Some history of Derlwyn - Following the death of William Gruffydd Oakeley of Plas Tan y Bwlch in 1835 the estate was left to his widow Louisa Oakeley and then on to William Edward Oakeley, William Gruffydd's nephew.  Louisa suddenly left Maentwrog in 1868 and did not return before her death in 1878.  The estate was therefore left under the management of William Edward Oakeley from 1869 onwards and despite the depletion of the family fortune and the decline of the slate industry towards the end of the 19th century he embarked on a programme of rebuilding and improvement of the estate. He rebuilt many of the houses in the village and also extended the village with the erection of several new properties to the south and west ends of the village.  One of the buildings built at this time was the school, erected in 1871-72 and Derlwyn, at the time a pair of cottages, was probably built shortly after that.  

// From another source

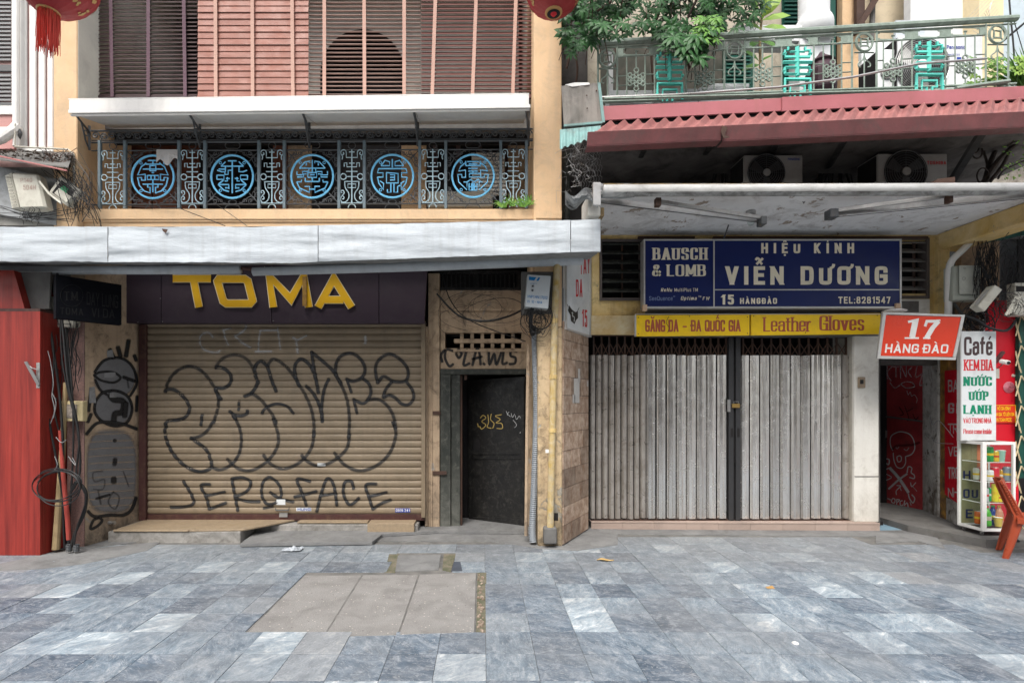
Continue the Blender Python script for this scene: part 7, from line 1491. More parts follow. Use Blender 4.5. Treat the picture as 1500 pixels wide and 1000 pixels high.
solo('cable_bundle', mb, M['cable'], 'loose dark cables over the pale blue wall in the upper right corner', 'cables')
# ---- plants
def leaflet(mb, p, d, up_, L_, W_, c):
    d = d.normalized(); s_ = d.cross(up_); s_ = s_.normalized() if s_.length > 1e-3 else d.orthogonal().normalized(); n = s_.cross(d)
    a = p; b1 = p + d * L_ * .35 - n * .0 + s_ * W_ * .42; b2 = p + d * L_ * .35 - s_ * W_ * .42; m1 = p + d * L_ * .72 + s_ * W_ * .42 - n * L_ * .08; m2 = p + d * L_ * .72 - s_ * W_ * .42 - n * L_ * .08; e = p + d * L_ - n * L_ * .2; mid = p + d * L_ * .45 + n * W_ * .12
    k = len(mb.v); mb.v += [a, b1, m1, e, m2, b2, mid + Vector((0, 0, -.0))]
    for i in range(6): mb.f.append((k + 6, k + i, k + (i + 1) % 6))
    mb.at += [c] * 6 + [c + .12]
def umbrella_leaf(mb, p, out, n, L_, c, rnd, W_=.34):
    out = out.normalized(); u = out.orthogonal().normalized(); v = out.cross(u)
    for k in range(n):
        a = 6.283 * k / n + rnd.uniform(-.2, .2); d = (u * math.cos(a) + v * math.sin(a)) + out * rnd.uniform(.05, .35) + Vector((0, 0, -.35)); leaflet(mb, p, d, out, L_ * rnd.uniform(.8, 1.15), L_ * W_, min(1, max(0, c + rnd.uniform(-.1, .1))))
pl = thing('umbrella_plant', 'big dark umbrella plant spilling over the left half of the green railing', 'plant', P(960, 150, 5.3)); rnd = random.Random(21)
mb = MB(); mb.at = []; stm = MB()
def inside(x, y):   # outline of the leaf mass in the picture
    lim = [(822, 60), (850, 95), (872, 60), (905, 62), (930, 58), (960, 62), (985, 88), (1005, 108), (1025, 100), (1045, 72), (1060, 45), (1085, 50), (1100, 42), (1122, 20)]
    for (xa, ya), (xb_, yb_) in zip(lim, lim[1:]):
        if xa <= x <= xb_: return y < ya + (yb_ - ya) * (x - xa) / (xb_ - xa)
    return False
cnt = 0
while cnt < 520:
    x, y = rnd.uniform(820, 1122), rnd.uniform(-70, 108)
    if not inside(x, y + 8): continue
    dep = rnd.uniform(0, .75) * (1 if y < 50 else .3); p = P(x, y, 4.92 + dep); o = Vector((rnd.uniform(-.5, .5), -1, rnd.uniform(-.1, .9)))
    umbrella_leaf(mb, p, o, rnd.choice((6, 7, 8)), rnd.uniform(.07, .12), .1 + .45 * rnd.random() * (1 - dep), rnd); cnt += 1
    if cnt % 4 == 0: stm.tube([p + Vector((0, .02, 0)), p + Vector((rnd.uniform(-.1, .1), .2, -.15))], .004, 4)
for k in range(26):
    x = 1035 + rnd.uniform(-16, 18); y = 28 + rnd.uniform(-6, 34); umbrella_leaf(mb, P(x, y, 4.84 + rnd.random() * .1), Vector((rnd.uniform(-.3, .3), -1, .6)), 6, .085, .8, rnd)
for (x, y, L_) in ((1015, 70, .15), (1000, 75, .15), (1024, 92, .14), (987, 62, .14), (1020, 60, .14), (1040, 52, .13), (885, 45, .12), (912, 42, .12), (1006, 86, .13), (846, 75, .1), (836, 86, .09)):
    umbrella_leaf(mb, P(x, y - 8, 4.85), Vector((rnd.uniform(-.2, .2), -1, .5)), 8, L_, .45, rnd, .3)
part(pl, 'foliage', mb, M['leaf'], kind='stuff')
for pts in ([(830, 100, 5.3), (850, 40, 5.3), (900, 0, 5.2), (960, -30, 5.2)], [(960, 150, 5.4), (955, 60, 5.4), (980, -20, 5.3), (1000, -60, 5.3)], [(1010, 100, 5.1), (1000, 50, 5.2), (1020, 0, 5.3)], [(905, 120, 5.3), (902, 60, 5.3), (910, 10, 5.3)], [(840, 140, 5.4), (846, 100, 5.35), (838, 60, 5.3)]): stm.tube(catmull([P(*q_) for q_ in pts], 4), .012, 5)
part(pl, 'stem', stm, M['rust'])
rp_ = thing('potted_plant', 'pale green broad leaved plant standing right of the umbrella plant', 'plant', P(1112, 150, 5.5)); mb = MB(); mb.at = []; stm = MB()
stm.tube([P(1115, 145, 5.5), P(1113, 60, 5.5), P(1117, 10, 5.5)], .014, 6)
for (x0_, y0_, x1_, y1_, w_) in ((1116, 30, 1158, 16, 9), (1116, 40, 1155, 36, 8), (1116, 22, 1128, -30, 9), (1116, 26, 1145, -8, 10), (1114, 24, 1096, -20, 8), (1116, 30, 1134, -25, 8), (1112, 90, 1096, 70, 7), (1112, 92, 1130, 78, 7), (1113, 95, 1092, 96, 6), (1113, 60, 1138, 62, 7), (1113, 62, 1090, 66, 7), (1115, 44, 1100, 30, 7)):
    A, B = P(x0_, y0_, 5.45), P(x1_, y1_, 5.3); d = B - A; leaflet(mb, A, d, Vector((0, -1, .3)), d.length, w_ * .0072 * 1.6, .5 + .4 * rnd.random() if y1_ < 50 else .15)
part(rp_, 'leaf_cluster', mb, M['leaf2']); part(rp_, 'stem', stm, M['bamboo'])
rp_ = thing('balcony_plants', 'leafy and grassy pot plants at the right end of the green railing', 'plant', P(1470, 130, 5.2)); mb = MB(); mb.at = []
for k in range(70): umbrella_leaf(mb, P(rnd.choice((1424, 1448, 1458, 1468)) + rnd.uniform(-8, 8), rnd.uniform(84, 128), 5.1 + rnd.random() * .2), Vector((rnd.uniform(-.4, .4), -1, .6)), 5, .05, .35 + .4 * rnd.random(), rnd, .5)
for k in range(130):
    p = P(1494 + rnd.uniform(-6, 16), 130, 5.1); a = rnd.uniform(.3, 2.8); L_ = rnd.uniform(.2, .42); leaflet(mb, p, Vector((math.cos(a) * .7, rnd.uniform(-.5, .1), math.sin(a))), Vector((0, -1, 0)), L_, .02, rnd.uniform(.0, .6))
for k in range(18): umbrella_leaf(mb, P(1492 + rnd.uniform(-12, 14), rnd.uniform(82, 106), 5.0), Vector((0, -1, .4)), 5, .05, .8, rnd, .5)
part(rp_, 'foliage', mb, M['leaf2'], kind='stuff')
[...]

Offered up for sale in the auction of the Plas Tan y Bwlch estate in 1910 - Lot 12 "The Picturesque Rural Village of Maentwrog".  The property is thought to have been that described as Storehouse - a pair of cottages, occupied by G M Richards and J Richards, for an annual rent of £2 15 shillings and £2 10 shillings respectively.

Exterior - Two storey cottage, originally a pair, a linear range of mortared rubble masonry with long stones as lintels.  Vernacular character, in contrast to the estate signature employed elsewhere in the village.  Slate roof with stone gable stacks with dripstones and capping.  A long 5 window range with doorway offset to the left, former doorway in the 2nd opening from the right end, now partially blocked and with a window in the upper part. The doorway houses a simple boarded door and the windows are of timber casements of 2 lights.  First floor windows over alternate ground floor openings and set under the eaves.  

Reason for listing - listed as a former pair of late 19th century cottages retaining a simple traditional character and forming a group with the haybarn opposite. The haybarn opposite was listed as a good example of this building type which is especially characteristic of this area.